Friday, March 18, 2005

Equity Into Debt: Over $600 Billion In 2004

There is an calculation done by Goldman Sachs economist Jan Hatzius called mortgage equity withdrawal, or MEW. You can find the description at the Dallas Morning News link or a copy here.

MEW represents "the flow of new borrowing secured on existing homes..Ten years ago, MEW was $74 billion. Last year, it bulged to $640 billion." The piece titled "Formula puts price on greed", challenges Alan Greenspans assertion that a bubble in homes is unlikely due to a lack of liquidity. "Kathleen Bostjancic, economist at Merrill Lynch,..begs to differ on the liquidity issue."

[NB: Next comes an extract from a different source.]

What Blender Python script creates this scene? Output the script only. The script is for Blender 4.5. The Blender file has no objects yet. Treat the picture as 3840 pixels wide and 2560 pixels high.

At 7:23 PM, Blogger Samson said...

This is not necessarily negative. Not everyone is buying cars and playing the market with the money.

At 9:56 AM, Blogger Travis said...

No, the rest of them are taking the money out to speculate on real estate.

At 11:34 AM, Blogger Ben Jones said...

From an economic perspective, I think it is decidedly negative. There are no returns available higher than the mortgage rate. Paying off credit cards puts that debt up against a homes equity. If a person needed health care, etc., I can see why one would do it. But these numbers are too big to be explained by personal emergencies. It is more likely the equity is being used for personal consumption and speculating in equities and RE.